— begin DATA SHOWN —
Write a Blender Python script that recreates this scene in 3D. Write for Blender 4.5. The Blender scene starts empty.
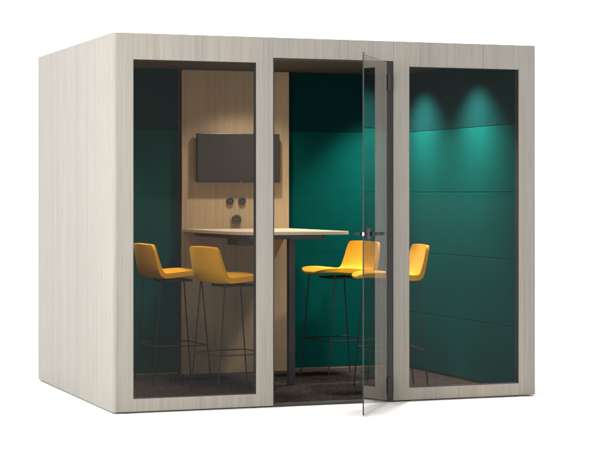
import bpy, bmesh, math, random
from mathutils import Vector, Matrix
random.seed(7)
scene = bpy.context.scene
COL = scene.collection
R = math.radians

# ------------------------------------------------------------------ materials
def new_mat(name):
    m = bpy.data.materials.new(name); m.use_nodes = True
    nt = m.node_tree; b = nt.nodes['Principled BSDF']
    return m, nt, b

def coords(nt, scale=(1, 1, 1)):
    tc = nt.nodes.new('ShaderNodeTexCoord'); mp = nt.nodes.new('ShaderNodeMapping')
    mp.inputs['Scale'].default_value = scale
    nt.links.new(tc.outputs['Object'], mp.inputs['Vector'])
    return mp.outputs['Vector']

def noise(nt, vec, scale, detail=4, rough=0.55, dist=0.0):
    n = nt.nodes.new('ShaderNodeTexNoise'); n.inputs['Scale'].default_value = scale
    n.inputs['Detail'].default_value = detail; n.inputs['Roughness'].default_value = rough
    n.inputs['Distortion'].default_value = dist
    nt.links.new(vec, n.inputs['Vector']); return n.outputs['Fac']

def ramp(nt, fac, stops):
    r = nt.nodes.new('ShaderNodeValToRGB'); e = r.color_ramp.elements
    while len(e) < len(stops): e.new(0.5)
    for el, (p, c) in zip(e, stops): el.position = p; el.color = (*c, 1)
    nt.links.new(fac, r.inputs['Fac']); return r.outputs['Color']

def mixc(nt, a, b, fac, mode='MIX'):
    m = nt.nodes.new('ShaderNodeMix'); m.data_type = 'RGBA'; m.blend_type = mode
    for s, v in ((m.inputs[0], fac), (m.inputs[6], a), (m.inputs[7], b)):
        if hasattr(v, 'is_output'): nt.links.new(v, s)
        else: s.default_value = v if isinstance(v, float) else (*v, 1)
    return m.outputs[2]

def bump(nt, b, height, strength, dist=0.002):
    bp = nt.nodes.new('ShaderNodeBump'); bp.inputs['Strength'].default_value = strength
    bp.inputs['Distance'].default_value = dist
    nt.links.new(height, bp.inputs['Height']); nt.links.new(bp.outputs['Normal'], b.inputs['Normal'])

def plain(name, col, rough=0.5, metal=0.0, var=0.06):
    m, nt, b = new_mat(name)
    f = noise(nt, coords(nt), 60, 3)
    c = ramp(nt, f, [(0.3, tuple(x * (1 - var) for x in col)), (0.7, tuple(min(1, x * (1 + var)) for x in col))])
    nt.links.new(c, b.inputs['Base Color'])
    b.inputs['Roughness'].default_value = rough; b.inputs['Metallic'].default_value = metal
    return m

def wood(name, base, seed, spread=1.0):
    m, nt, b = new_mat(name)
    tc = nt.nodes.new('ShaderNodeTexCoord'); mp = nt.nodes.new('ShaderNodeMapping')
    mp.inputs['Location'].default_value = (seed * 3.1, seed * 1.7, seed * 5.3)
    nt.links.new(tc.outputs['Object'], mp.inputs['Vector'])
    def sc(s):
        q = nt.nodes.new('ShaderNodeMapping'); q.inputs['Scale'].default_value = s
        nt.links.new(mp.outputs['Vector'], q.inputs['Vector']); return q.outputs['Vector']
    d = lambda k: tuple(x * k for x in base)
    board = noise(nt, sc((7, 7, .12)), 1.0, 2, .5)
    streak = noise(nt, sc((50, 50, .6)), 1.0, 5, .6, .35)
    fibre = noise(nt, sc((130, 130, 3.5)), 1.0, 3, .6)
    s = spread
    c1 = ramp(nt, streak, [(.30, d(1 - .17 * s)), (.47, d(1 - .03 * s)), (.6, d(1 + .03 * s)), (.75, d(1 + .10 * s))])
    c2 = ramp(nt, board, [(.3, (1 - .09 * s, 1 - .085 * s, 1 - .075 * s)), (.5, (1, 1, 1)), (.7, (1.0, .965, .93))])
    c3 = ramp(nt, fibre, [(.33, (1 - .15 * s,) * 3), (.58, (1, 1, 1))])
    c = mixc(nt, mixc(nt, c1, c2, 1.0, 'MULTIPLY'), c3, 1.0, 'MULTIPLY')
    nt.links.new(c, b.inputs['Base Color'])
    b.inputs['Roughness'].default_value = 0.55; b.inputs['Specular IOR Level'].default_value = .3
    bump(nt, b, fibre, .12, .001)
    return m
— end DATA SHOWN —
All of the material above needs to be restated exactly, with no pictures.

▶ [ANSWER IN FULL]:
Write a Blender Python script that recreates this scene in 3D. Write for Blender 4.5. The Blender scene starts empty.
import bpy, bmesh, math, random
from mathutils import Vector, Matrix
random.seed(7)
scene = bpy.context.scene
COL = scene.collection
R = math.radians

# ------------------------------------------------------------------ materials
def new_mat(name):
    m = bpy.data.materials.new(name); m.use_nodes = True
    nt = m.node_tree; b = nt.nodes['Principled BSDF']
    return m, nt, b

def coords(nt, scale=(1, 1, 1)):
    tc = nt.nodes.new('ShaderNodeTexCoord'); mp = nt.nodes.new('ShaderNodeMapping')
    mp.inputs['Scale'].default_value = scale
    nt.links.new(tc.outputs['Object'], mp.inputs['Vector'])
    return mp.outputs['Vector']

def noise(nt, vec, scale, detail=4, rough=0.55, dist=0.0):
    n = nt.nodes.new('ShaderNodeTexNoise'); n.inputs['Scale'].default_value = scale
    n.inputs['Detail'].default_value = detail; n.inputs['Roughness'].default_value = rough
    n.inputs['Distortion'].default_value = dist
    nt.links.new(vec, n.inputs['Vector']); return n.outputs['Fac']

def ramp(nt, fac, stops):
    r = nt.nodes.new('ShaderNodeValToRGB'); e = r.color_ramp.elements
    while len(e) < len(stops): e.new(0.5)
    for el, (p, c) in zip(e, stops): el.position = p; el.color = (*c, 1)
    nt.links.new(fac, r.inputs['Fac']); return r.outputs['Color']

def mixc(nt, a, b, fac, mode='MIX'):
    m = nt.nodes.new('ShaderNodeMix'); m.data_type = 'RGBA'; m.blend_type = mode
    for s, v in ((m.inputs[0], fac), (m.inputs[6], a), (m.inputs[7], b)):
        if hasattr(v, 'is_output'): nt.links.new(v, s)
        else: s.default_value = v if isinstance(v, float) else (*v, 1)
    return m.outputs[2]

def bump(nt, b, height, strength, dist=0.002):
    bp = nt.nodes.new('ShaderNodeBump'); bp.inputs['Strength'].default_value = strength
    bp.inputs['Distance'].default_value = dist
    nt.links.new(height, bp.inputs['Height']); nt.links.new(bp.outputs['Normal'], b.inputs['Normal'])

def plain(name, col, rough=0.5, metal=0.0, var=0.06):
    m, nt, b = new_mat(name)
    f = noise(nt, coords(nt), 60, 3)
    c = ramp(nt, f, [(0.3, tuple(x * (1 - var) for x in col)), (0.7, tuple(min(1, x * (1 + var)) for x in col))])
    nt.links.new(c, b.inputs['Base Color'])
    b.inputs['Roughness'].default_value = rough; b.inputs['Metallic'].default_value = metal
    return m

def wood(name, base, seed, spread=1.0):
    m, nt, b = new_mat(name)
    tc = nt.nodes.new('ShaderNodeTexCoord'); mp = nt.nodes.new('ShaderNodeMapping')
    mp.inputs['Location'].default_value = (seed * 3.1, seed * 1.7, seed * 5.3)
    nt.links.new(tc.outputs['Object'], mp.inputs['Vector'])
    def sc(s):
        q = nt.nodes.new('ShaderNodeMapping'); q.inputs['Scale'].default_value = s
        nt.links.new(mp.outputs['Vector'], q.inputs['Vector']); return q.outputs['Vector']
    d = lambda k: tuple(x * k for x in base)
    board = noise(nt, sc((7, 7, .12)), 1.0, 2, .5)
    streak = noise(nt, sc((50, 50, .6)), 1.0, 5, .6, .35)
    fibre = noise(nt, sc((130, 130, 3.5)), 1.0, 3, .6)
    s = spread
    c1 = ramp(nt, streak, [(.30, d(1 - .17 * s)), (.47, d(1 - .03 * s)), (.6, d(1 + .03 * s)), (.75, d(1 + .10 * s))])
    c2 = ramp(nt, board, [(.3, (1 - .09 * s, 1 - .085 * s, 1 - .075 * s)), (.5, (1, 1, 1)), (.7, (1.0, .965, .93))])
    c3 = ramp(nt, fibre, [(.33, (1 - .15 * s,) * 3), (.58, (1, 1, 1))])
    c = mixc(nt, mixc(nt, c1, c2, 1.0, 'MULTIPLY'), c3, 1.0, 'MULTIPLY')
    nt.links.new(c, b.inputs['Base Color'])
    b.inputs['Roughness'].default_value = 0.55; b.inputs['Specular IOR Level'].default_value = .3
    bump(nt, b, fibre, .12, .001)
    return m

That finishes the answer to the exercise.